Stated problem: Exactly the lines from the start of the data through the line containing "sc.camera = cam" should be output, with both ends kept and nothing added.
+++
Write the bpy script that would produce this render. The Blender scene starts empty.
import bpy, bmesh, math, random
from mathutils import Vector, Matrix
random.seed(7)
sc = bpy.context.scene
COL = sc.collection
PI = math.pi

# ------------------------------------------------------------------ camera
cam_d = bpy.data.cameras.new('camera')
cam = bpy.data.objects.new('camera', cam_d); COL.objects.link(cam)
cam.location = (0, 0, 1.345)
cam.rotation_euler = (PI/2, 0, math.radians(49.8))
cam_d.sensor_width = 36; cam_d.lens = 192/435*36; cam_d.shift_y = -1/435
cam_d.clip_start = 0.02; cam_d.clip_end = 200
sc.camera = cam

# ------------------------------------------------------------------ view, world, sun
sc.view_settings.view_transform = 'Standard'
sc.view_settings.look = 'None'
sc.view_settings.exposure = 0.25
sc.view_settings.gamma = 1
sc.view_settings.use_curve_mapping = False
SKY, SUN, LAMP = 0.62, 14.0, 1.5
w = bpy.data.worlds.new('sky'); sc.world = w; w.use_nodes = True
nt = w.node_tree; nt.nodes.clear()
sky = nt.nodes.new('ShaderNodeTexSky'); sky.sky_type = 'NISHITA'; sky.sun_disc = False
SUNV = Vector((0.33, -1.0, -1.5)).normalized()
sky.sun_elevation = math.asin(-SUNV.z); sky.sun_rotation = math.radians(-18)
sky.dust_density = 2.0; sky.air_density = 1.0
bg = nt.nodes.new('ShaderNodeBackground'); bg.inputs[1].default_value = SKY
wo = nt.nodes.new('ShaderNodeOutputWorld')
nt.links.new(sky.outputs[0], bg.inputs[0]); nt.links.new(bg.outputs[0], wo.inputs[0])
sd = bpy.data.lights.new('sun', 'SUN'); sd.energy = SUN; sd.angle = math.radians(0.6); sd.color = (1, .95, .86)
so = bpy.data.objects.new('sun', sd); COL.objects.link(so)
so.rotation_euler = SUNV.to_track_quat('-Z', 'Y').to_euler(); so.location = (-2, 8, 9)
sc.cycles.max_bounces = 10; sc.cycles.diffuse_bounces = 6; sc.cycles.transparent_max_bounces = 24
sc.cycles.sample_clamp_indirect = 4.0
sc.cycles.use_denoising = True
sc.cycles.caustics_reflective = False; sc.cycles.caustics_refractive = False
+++
Answer for this exercise:
Write the bpy script that would produce this render. The Blender scene starts empty.
import bpy, bmesh, math, random
from mathutils import Vector, Matrix
random.seed(7)
sc = bpy.context.scene
COL = sc.collection
PI = math.pi

# ------------------------------------------------------------------ camera
cam_d = bpy.data.cameras.new('camera')
cam = bpy.data.objects.new('camera', cam_d); COL.objects.link(cam)
cam.location = (0, 0, 1.345)
cam.rotation_euler = (PI/2, 0, math.radians(49.8))
cam_d.sensor_width = 36; cam_d.lens = 192/435*36; cam_d.shift_y = -1/435
cam_d.clip_start = 0.02; cam_d.clip_end = 200
sc.camera = cam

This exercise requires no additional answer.